Directive:
Can you transcribe every line exactly and leave the pictures behind?

┌────────

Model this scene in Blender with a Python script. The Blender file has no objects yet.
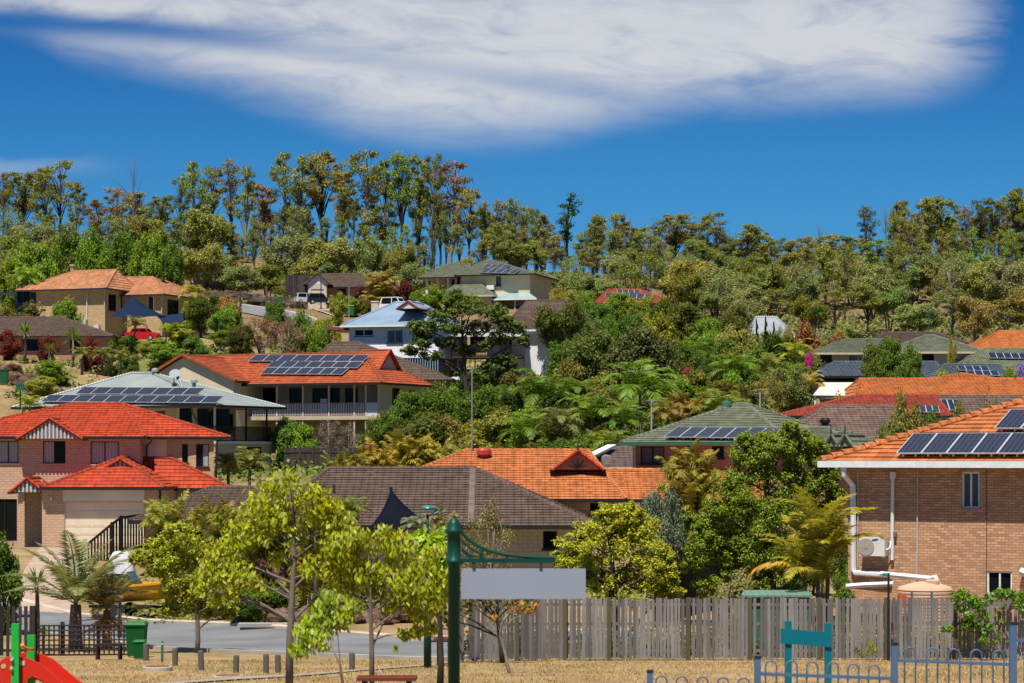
import bpy, math, random
import numpy as np
from mathutils import Vector, Matrix
R = math.radians
F = 2400.0; HZ = 455.0; HC = 5.5            # focal length in pixels, horizon row, eye height
sc = bpy.context.scene
COL = sc.collection
rnd = random.Random(7)

def P(u, v, D):                              # photo pixel + distance -> point in the place
    return Vector(((u-512)*D/F, D, (HZ-v)*D/F+HC))

# ------------------------------------------------------------------ objects
def setp(o, label=None, cat=None, group=None, kind=None):
    if label: o['label'] = label
    if cat: o['category'] = cat
    if group: o['group'] = group
    if kind: o['kind'] = kind
    return o
def empty(name, loc, label=None, cat=None, group=None, rz=0.0):
    o = bpy.data.objects.new(name, None); COL.objects.link(o)
    o.location = loc; o.rotation_euler = (0, 0, rz); o.empty_display_size = .3
    return setp(o, label, cat, group)
def link_mesh(name, me, parent=None, color=None):
    o = bpy.data.objects.new(name, me); COL.objects.link(o)
    if parent is not None: o.parent = parent
    if color is not None: o.color = (*color, 1)
    return o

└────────

Output:
Model this scene in Blender with a Python script. The Blender file has no objects yet.
import bpy, math, random
import numpy as np
from mathutils import Vector, Matrix
R = math.radians
F = 2400.0; HZ = 455.0; HC = 5.5            # focal length in pixels, horizon row, eye height
sc = bpy.context.scene
COL = sc.collection
rnd = random.Random(7)

def P(u, v, D):                              # photo pixel + distance -> point in the place
    return Vector(((u-512)*D/F, D, (HZ-v)*D/F+HC))

# ------------------------------------------------------------------ objects
def setp(o, label=None, cat=None, group=None, kind=None):
    if label: o['label'] = label
    if cat: o['category'] = cat
    if group: o['group'] = group
    if kind: o['kind'] = kind
    return o
def empty(name, loc, label=None, cat=None, group=None, rz=0.0):
    o = bpy.data.objects.new(name, None); COL.objects.link(o)
    o.location = loc; o.rotation_euler = (0, 0, rz); o.empty_display_size = .3
    return setp(o, label, cat, group)
def link_mesh(name, me, parent=None, color=None):
    o = bpy.data.objects.new(name, me); COL.objects.link(o)
    if parent is not None: o.parent = parent
    if color is not None: o.color = (*color, 1)
    return o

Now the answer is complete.